Edit: One thing I did forget to take into account (it was 3 AM local time, forgive me) was that you can narrow your gears with a custom transmission. Obviously, if you narrow the RPM spread as you go up in gears and shift properly (at the point where power in gear 4 = power in gear 5, for example), you can further increase the average horsepower utilized, thus increasing acceleration. Downsides to this method are a different shift point in each gear, so you'll have to memorize them and you'll need to use wider gears at low speeds, so you'll have a further disadvantage in terms of low-speed acceleration.
Acceleration = Advantage Lower-Power, Lower-Weight but can be mitigated at higher speeds with gearing/shifting and overcome at very high speeds due to air resistance.
Obviously, more weight is going to hurt your ability to corner, plus the fact that you lost downforce and the weight had to be placed as far forward as the game will allow is only going to make matters worse. In addition, the lower-power, lower-weight vehicle is less likely to spin its tires and, combined with the lower weight, it means that the tires won't wear out as fast.

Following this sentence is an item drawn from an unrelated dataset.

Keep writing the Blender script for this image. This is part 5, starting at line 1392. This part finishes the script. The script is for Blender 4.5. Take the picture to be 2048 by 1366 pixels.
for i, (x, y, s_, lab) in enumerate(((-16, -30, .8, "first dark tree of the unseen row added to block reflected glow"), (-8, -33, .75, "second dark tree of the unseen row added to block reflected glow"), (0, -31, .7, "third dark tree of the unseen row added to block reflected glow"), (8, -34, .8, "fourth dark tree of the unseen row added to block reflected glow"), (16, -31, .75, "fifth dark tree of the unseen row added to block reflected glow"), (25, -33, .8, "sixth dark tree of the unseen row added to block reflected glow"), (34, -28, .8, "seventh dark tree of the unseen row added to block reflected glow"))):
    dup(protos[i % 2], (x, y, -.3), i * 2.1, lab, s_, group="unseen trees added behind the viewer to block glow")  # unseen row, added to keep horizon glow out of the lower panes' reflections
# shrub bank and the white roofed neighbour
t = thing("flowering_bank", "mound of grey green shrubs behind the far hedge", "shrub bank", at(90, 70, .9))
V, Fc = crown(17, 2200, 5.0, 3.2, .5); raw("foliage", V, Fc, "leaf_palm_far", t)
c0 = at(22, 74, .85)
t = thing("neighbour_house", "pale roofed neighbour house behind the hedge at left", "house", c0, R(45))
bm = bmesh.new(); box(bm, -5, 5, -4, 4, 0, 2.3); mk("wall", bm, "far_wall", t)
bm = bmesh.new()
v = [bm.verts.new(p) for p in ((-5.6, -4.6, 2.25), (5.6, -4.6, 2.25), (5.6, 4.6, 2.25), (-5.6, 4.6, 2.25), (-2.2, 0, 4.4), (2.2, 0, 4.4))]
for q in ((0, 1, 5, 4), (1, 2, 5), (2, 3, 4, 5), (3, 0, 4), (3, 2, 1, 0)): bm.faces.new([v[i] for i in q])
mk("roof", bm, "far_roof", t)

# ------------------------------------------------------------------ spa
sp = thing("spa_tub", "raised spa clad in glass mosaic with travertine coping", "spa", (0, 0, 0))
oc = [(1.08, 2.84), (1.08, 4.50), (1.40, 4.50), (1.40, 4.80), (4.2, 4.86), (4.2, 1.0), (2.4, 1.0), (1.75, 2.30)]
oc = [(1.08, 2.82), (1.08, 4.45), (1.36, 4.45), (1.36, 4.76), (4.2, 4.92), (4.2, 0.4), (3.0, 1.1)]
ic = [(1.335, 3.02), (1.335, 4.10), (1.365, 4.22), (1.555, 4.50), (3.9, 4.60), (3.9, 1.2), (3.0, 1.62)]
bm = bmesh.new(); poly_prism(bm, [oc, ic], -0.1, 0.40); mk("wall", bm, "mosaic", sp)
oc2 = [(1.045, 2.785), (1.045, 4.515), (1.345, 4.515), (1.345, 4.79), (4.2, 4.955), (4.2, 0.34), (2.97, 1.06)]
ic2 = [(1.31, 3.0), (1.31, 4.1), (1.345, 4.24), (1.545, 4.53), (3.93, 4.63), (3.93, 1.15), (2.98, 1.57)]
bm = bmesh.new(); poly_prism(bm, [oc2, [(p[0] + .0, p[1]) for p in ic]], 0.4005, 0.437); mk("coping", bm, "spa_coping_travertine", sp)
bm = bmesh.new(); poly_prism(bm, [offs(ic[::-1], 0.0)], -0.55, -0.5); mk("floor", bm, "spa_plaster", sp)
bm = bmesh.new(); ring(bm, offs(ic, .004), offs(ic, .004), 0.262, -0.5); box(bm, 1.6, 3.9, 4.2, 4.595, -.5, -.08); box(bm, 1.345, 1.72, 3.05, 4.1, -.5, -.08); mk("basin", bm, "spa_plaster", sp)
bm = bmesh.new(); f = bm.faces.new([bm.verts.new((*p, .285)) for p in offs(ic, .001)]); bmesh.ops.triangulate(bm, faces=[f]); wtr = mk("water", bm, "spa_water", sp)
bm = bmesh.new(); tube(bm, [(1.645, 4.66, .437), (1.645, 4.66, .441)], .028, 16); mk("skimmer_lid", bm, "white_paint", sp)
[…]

Cornering = Advantage Lower-Power, Lower-Weight
The top speed of a vehicle is determined by its ability to overcome resistance and, barring a gearing-related restriction, it basically comes down to Force (directly related to horsepower) = Opposing Force (air resistance + rolling resistance). The increase in mass will contribute a marginal increase in rolling resistance, but the big one here is air resistance (which is a cubic function of velocity. i.e. doubling speed increases air resistance by 2^3 or 8-fold), so the 133 HP (19.3%) should allow for a CURT(1.193) = 1.0605 or 6.05% increase in top speed with proper gearing. I didn't run a test run, but using my B-Spec driver in a race, he hit about 315 km/h on the straight on the Indy, so I'll assume that's pretty close to top speed. Theoretically, the High-Power, High-Weight example should hit a top speed of at least 334 km/h (208 MPH, it'll be even higher since downforce was reduced and, thus, resistance reduced), which would make a very large difference around a track like Indy or the new DLC Oval (forget the name ATM).
Top-Speed = Advantage Higher-Power, Higher-Weight
Side Note: GT5 has terrible power/torque graphs.